*EXERCISE DETAILS*
Retype everything in the listing, leaving each line exactly as it is.

** start of SUPPLIED MATERIAL **

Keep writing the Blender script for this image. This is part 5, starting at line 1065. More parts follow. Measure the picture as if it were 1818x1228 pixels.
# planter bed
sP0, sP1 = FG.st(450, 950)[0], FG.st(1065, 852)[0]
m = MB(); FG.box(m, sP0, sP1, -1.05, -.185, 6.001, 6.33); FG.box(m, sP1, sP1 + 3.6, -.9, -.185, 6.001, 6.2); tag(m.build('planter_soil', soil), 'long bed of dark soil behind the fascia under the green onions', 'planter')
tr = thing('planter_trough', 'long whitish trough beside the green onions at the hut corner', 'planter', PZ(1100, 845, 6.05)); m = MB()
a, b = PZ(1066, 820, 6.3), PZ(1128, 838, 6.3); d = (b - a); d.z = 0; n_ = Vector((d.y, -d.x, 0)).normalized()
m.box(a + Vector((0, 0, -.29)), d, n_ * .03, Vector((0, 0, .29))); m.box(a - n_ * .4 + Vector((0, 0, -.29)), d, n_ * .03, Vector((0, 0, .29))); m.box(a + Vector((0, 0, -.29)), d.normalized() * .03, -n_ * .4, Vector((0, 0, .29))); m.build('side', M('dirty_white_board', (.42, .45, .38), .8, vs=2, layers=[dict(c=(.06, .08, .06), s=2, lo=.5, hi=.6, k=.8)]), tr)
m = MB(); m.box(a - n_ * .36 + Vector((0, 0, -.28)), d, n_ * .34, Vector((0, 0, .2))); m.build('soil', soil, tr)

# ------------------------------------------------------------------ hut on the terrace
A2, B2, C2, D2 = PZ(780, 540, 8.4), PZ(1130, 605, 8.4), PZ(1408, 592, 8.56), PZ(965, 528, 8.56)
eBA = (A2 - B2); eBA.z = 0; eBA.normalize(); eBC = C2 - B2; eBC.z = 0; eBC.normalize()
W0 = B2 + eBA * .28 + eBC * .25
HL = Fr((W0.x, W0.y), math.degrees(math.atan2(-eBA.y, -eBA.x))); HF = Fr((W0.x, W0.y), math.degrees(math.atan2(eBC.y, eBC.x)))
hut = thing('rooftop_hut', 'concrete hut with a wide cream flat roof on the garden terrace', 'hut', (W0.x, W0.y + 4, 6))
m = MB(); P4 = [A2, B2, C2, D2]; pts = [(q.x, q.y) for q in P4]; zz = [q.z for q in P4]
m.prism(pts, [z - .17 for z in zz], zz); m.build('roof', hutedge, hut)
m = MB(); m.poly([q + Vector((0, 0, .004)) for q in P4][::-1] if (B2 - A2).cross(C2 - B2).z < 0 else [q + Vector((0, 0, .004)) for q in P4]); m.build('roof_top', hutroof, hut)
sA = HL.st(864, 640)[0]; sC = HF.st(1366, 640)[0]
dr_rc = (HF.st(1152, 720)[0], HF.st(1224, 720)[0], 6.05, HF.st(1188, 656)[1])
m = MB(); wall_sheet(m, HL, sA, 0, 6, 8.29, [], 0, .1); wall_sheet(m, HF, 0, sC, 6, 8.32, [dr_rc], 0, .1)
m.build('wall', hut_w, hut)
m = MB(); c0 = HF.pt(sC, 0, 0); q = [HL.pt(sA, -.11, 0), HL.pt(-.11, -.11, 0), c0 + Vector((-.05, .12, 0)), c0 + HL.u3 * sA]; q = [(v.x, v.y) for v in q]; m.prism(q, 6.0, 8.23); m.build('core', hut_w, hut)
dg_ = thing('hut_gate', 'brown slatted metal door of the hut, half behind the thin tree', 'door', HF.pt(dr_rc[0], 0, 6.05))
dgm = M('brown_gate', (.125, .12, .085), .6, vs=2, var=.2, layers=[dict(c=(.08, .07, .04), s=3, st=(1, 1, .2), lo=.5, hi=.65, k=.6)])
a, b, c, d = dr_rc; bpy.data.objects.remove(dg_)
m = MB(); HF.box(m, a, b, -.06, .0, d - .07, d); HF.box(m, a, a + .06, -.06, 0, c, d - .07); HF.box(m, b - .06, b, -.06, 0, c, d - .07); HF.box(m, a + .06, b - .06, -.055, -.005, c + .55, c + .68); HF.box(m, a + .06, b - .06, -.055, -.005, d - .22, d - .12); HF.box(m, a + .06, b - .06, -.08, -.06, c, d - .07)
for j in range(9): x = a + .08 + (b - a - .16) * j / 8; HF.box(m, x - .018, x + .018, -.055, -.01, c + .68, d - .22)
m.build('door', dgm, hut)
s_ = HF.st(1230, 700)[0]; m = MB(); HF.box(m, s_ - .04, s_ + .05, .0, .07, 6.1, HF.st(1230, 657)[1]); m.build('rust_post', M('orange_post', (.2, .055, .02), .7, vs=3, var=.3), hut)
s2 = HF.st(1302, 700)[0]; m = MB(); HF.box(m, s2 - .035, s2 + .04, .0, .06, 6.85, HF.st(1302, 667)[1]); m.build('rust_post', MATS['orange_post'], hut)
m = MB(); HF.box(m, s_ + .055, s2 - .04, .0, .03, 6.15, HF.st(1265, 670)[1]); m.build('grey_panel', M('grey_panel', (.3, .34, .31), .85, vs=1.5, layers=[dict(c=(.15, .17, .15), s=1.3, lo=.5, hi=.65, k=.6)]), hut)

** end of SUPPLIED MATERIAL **

*TASK ANSWER*
Keep writing the Blender script for this image. This is part 5, starting at line 1065. More parts follow. Measure the picture as if it were 1818x1228 pixels.
# planter bed
sP0, sP1 = FG.st(450, 950)[0], FG.st(1065, 852)[0]
m = MB(); FG.box(m, sP0, sP1, -1.05, -.185, 6.001, 6.33); FG.box(m, sP1, sP1 + 3.6, -.9, -.185, 6.001, 6.2); tag(m.build('planter_soil', soil), 'long bed of dark soil behind the fascia under the green onions', 'planter')
tr = thing('planter_trough', 'long whitish trough beside the green onions at the hut corner', 'planter', PZ(1100, 845, 6.05)); m = MB()
a, b = PZ(1066, 820, 6.3), PZ(1128, 838, 6.3); d = (b - a); d.z = 0; n_ = Vector((d.y, -d.x, 0)).normalized()
m.box(a + Vector((0, 0, -.29)), d, n_ * .03, Vector((0, 0, .29))); m.box(a - n_ * .4 + Vector((0, 0, -.29)), d, n_ * .03, Vector((0, 0, .29))); m.box(a + Vector((0, 0, -.29)), d.normalized() * .03, -n_ * .4, Vector((0, 0, .29))); m.build('side', M('dirty_white_board', (.42, .45, .38), .8, vs=2, layers=[dict(c=(.06, .08, .06), s=2, lo=.5, hi=.6, k=.8)]), tr)
m = MB(); m.box(a - n_ * .36 + Vector((0, 0, -.28)), d, n_ * .34, Vector((0, 0, .2))); m.build('soil', soil, tr)

# ------------------------------------------------------------------ hut on the terrace
A2, B2, C2, D2 = PZ(780, 540, 8.4), PZ(1130, 605, 8.4), PZ(1408, 592, 8.56), PZ(965, 528, 8.56)
eBA = (A2 - B2); eBA.z = 0; eBA.normalize(); eBC = C2 - B2; eBC.z = 0; eBC.normalize()
W0 = B2 + eBA * .28 + eBC * .25
HL = Fr((W0.x, W0.y), math.degrees(math.atan2(-eBA.y, -eBA.x))); HF = Fr((W0.x, W0.y), math.degrees(math.atan2(eBC.y, eBC.x)))
hut = thing('rooftop_hut', 'concrete hut with a wide cream flat roof on the garden terrace', 'hut', (W0.x, W0.y + 4, 6))
m = MB(); P4 = [A2, B2, C2, D2]; pts = [(q.x, q.y) for q in P4]; zz = [q.z for q in P4]
m.prism(pts, [z - .17 for z in zz], zz); m.build('roof', hutedge, hut)
m = MB(); m.poly([q + Vector((0, 0, .004)) for q in P4][::-1] if (B2 - A2).cross(C2 - B2).z < 0 else [q + Vector((0, 0, .004)) for q in P4]); m.build('roof_top', hutroof, hut)
sA = HL.st(864, 640)[0]; sC = HF.st(1366, 640)[0]
dr_rc = (HF.st(1152, 720)[0], HF.st(1224, 720)[0], 6.05, HF.st(1188, 656)[1])
m = MB(); wall_sheet(m, HL, sA, 0, 6, 8.29, [], 0, .1); wall_sheet(m, HF, 0, sC, 6, 8.32, [dr_rc], 0, .1)
m.build('wall', hut_w, hut)
m = MB(); c0 = HF.pt(sC, 0, 0); q = [HL.pt(sA, -.11, 0), HL.pt(-.11, -.11, 0), c0 + Vector((-.05, .12, 0)), c0 + HL.u3 * sA]; q = [(v.x, v.y) for v in q]; m.prism(q, 6.0, 8.23); m.build('core', hut_w, hut)
dg_ = thing('hut_gate', 'brown slatted metal door of the hut, half behind the thin tree', 'door', HF.pt(dr_rc[0], 0, 6.05))
dgm = M('brown_gate', (.125, .12, .085), .6, vs=2, var=.2, layers=[dict(c=(.08, .07, .04), s=3, st=(1, 1, .2), lo=.5, hi=.65, k=.6)])
a, b, c, d = dr_rc; bpy.data.objects.remove(dg_)
m = MB(); HF.box(m, a, b, -.06, .0, d - .07, d); HF.box(m, a, a + .06, -.06, 0, c, d - .07); HF.box(m, b - .06, b, -.06, 0, c, d - .07); HF.box(m, a + .06, b - .06, -.055, -.005, c + .55, c + .68); HF.box(m, a + .06, b - .06, -.055, -.005, d - .22, d - .12); HF.box(m, a + .06, b - .06, -.08, -.06, c, d - .07)
for j in range(9): x = a + .08 + (b - a - .16) * j / 8; HF.box(m, x - .018, x + .018, -.055, -.01, c + .68, d - .22)
m.build('door', dgm, hut)
s_ = HF.st(1230, 700)[0]; m = MB(); HF.box(m, s_ - .04, s_ + .05, .0, .07, 6.1, HF.st(1230, 657)[1]); m.build('rust_post', M('orange_post', (.2, .055, .02), .7, vs=3, var=.3), hut)
s2 = HF.st(1302, 700)[0]; m = MB(); HF.box(m, s2 - .035, s2 + .04, .0, .06, 6.85, HF.st(1302, 667)[1]); m.build('rust_post', MATS['orange_post'], hut)
m = MB(); HF.box(m, s_ + .055, s2 - .04, .0, .03, 6.15, HF.st(1265, 670)[1]); m.build('grey_panel', M('grey_panel', (.3, .34, .31), .85, vs=1.5, layers=[dict(c=(.15, .17, .15), s=1.3, lo=.5, hi=.65, k=.6)]), hut)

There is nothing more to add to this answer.